$$\int \sqrt{x}\log_2(x) \, dx$$
Integral of Square root of x times log base 2 of x dx.
$$\int \sqrt{x}\log_2(x) \, dx$$
Integral of Square root of x times log base 2 of x dx.

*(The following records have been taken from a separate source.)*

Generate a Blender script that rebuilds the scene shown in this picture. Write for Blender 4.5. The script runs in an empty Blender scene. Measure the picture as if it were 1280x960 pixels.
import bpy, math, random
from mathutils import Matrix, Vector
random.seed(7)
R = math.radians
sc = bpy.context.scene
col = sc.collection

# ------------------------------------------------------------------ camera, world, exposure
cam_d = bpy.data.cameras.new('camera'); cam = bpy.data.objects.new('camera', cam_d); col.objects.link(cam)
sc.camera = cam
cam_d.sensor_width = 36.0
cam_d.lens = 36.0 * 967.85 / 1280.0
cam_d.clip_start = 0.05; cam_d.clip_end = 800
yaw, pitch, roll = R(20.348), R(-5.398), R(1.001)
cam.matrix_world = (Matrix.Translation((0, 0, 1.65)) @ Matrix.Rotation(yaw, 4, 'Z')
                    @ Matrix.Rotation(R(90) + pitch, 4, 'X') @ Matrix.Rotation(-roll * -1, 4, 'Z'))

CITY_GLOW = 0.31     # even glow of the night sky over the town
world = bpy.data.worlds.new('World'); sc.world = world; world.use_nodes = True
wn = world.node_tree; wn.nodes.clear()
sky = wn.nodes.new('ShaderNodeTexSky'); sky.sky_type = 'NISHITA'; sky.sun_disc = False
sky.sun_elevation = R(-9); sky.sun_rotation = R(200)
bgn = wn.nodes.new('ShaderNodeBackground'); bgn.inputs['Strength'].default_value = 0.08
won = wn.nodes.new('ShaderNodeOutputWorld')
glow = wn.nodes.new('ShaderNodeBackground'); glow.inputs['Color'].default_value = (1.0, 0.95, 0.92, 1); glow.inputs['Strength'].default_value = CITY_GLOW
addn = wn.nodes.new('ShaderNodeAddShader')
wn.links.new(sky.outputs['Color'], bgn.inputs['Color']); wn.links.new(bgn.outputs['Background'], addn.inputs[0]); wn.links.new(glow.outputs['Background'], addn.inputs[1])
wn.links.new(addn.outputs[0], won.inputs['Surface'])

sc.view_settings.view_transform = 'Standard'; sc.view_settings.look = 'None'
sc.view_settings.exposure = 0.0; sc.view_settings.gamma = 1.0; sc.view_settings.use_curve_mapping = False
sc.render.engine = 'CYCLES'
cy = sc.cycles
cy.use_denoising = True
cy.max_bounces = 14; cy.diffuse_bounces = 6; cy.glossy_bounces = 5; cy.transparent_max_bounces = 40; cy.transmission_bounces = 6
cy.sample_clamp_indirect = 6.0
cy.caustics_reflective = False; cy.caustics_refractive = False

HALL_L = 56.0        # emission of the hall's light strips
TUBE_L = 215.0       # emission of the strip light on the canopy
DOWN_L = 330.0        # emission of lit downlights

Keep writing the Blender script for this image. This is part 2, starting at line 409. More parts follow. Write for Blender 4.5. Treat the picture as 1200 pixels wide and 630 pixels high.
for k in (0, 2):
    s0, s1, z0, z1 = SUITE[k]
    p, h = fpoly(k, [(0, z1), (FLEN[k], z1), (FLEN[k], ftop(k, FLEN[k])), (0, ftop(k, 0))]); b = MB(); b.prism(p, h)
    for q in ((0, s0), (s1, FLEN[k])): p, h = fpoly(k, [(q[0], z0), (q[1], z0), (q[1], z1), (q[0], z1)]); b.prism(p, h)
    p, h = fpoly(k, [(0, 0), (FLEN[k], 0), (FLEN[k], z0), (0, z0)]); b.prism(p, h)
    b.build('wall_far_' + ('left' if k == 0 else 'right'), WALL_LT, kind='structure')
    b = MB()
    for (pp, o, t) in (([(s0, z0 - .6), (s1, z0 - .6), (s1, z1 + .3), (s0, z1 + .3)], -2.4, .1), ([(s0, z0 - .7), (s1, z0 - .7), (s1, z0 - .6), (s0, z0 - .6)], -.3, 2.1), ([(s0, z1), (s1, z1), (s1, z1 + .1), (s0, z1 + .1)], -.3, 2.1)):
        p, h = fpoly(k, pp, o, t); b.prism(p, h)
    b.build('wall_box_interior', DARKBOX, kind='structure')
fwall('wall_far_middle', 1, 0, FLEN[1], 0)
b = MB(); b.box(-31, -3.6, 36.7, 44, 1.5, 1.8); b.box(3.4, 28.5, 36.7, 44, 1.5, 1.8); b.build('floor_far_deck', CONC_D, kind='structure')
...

First lets change the base of the logarithm $$\log_2(x)=\frac{\log_e(x)}{\log_e(2)}=\frac{\ln(x)}{\ln(2)}$$ So your integral can be reformulated as $$\int\sqrt{x}\log_2(x)\,dx=\int\sqrt{x}\frac{\ln(x)}{\ln(2)}\,dx=\frac{1}{\ln(2)}\int\sqrt{x}\ln(x)\,dx$$ Integrate by parts $$\frac{1}{\ln(2)}\int\sqrt{x}\ln(x)\,dx=\frac{1}{\ln(2)}[\frac{2}{3}x^{3/2}\ln(x)-\frac{2}{3}\int x^{3/2}\cdot\frac{1}{x}\,dx]=\frac{1}{\ln(2)}[\frac{2}{3}x^{3/2}\ln(x)-\frac{4}{9}x^{3/2}+c]$$
If $u=\log_2 x$ then $du= \dfrac {dx} {x\log_e 2}$. If $dv=\sqrt{x}\,dx$ then $v = \dfrac 2 3 x^{3/2}$. So you get \begin{align} & \int u\,dv=vu-\int v\, du = \frac 2 3 x^{3/2}\log_2 x - \int\frac 2 3 x^{3/2}\frac{dx}{x\log_e 2} \\[8pt] = {} & \frac 2 3 x^{3/2}\log_2 x - \frac{2}{3\log_e 2} \int x^{3/2}\frac {dx} x \\[8pt] = {} & \frac 2 3 x^{3/2}\log_2 x - \frac{2}{3\log_e 2} \int x^{1/2}\, dx= \cdots \end{align} Here I used the fact that $x^{3/2}\dfrac 1 x= x^{1/2}$. Strangely, I have found that simple point to be a place where students get stuck after getting everything else right.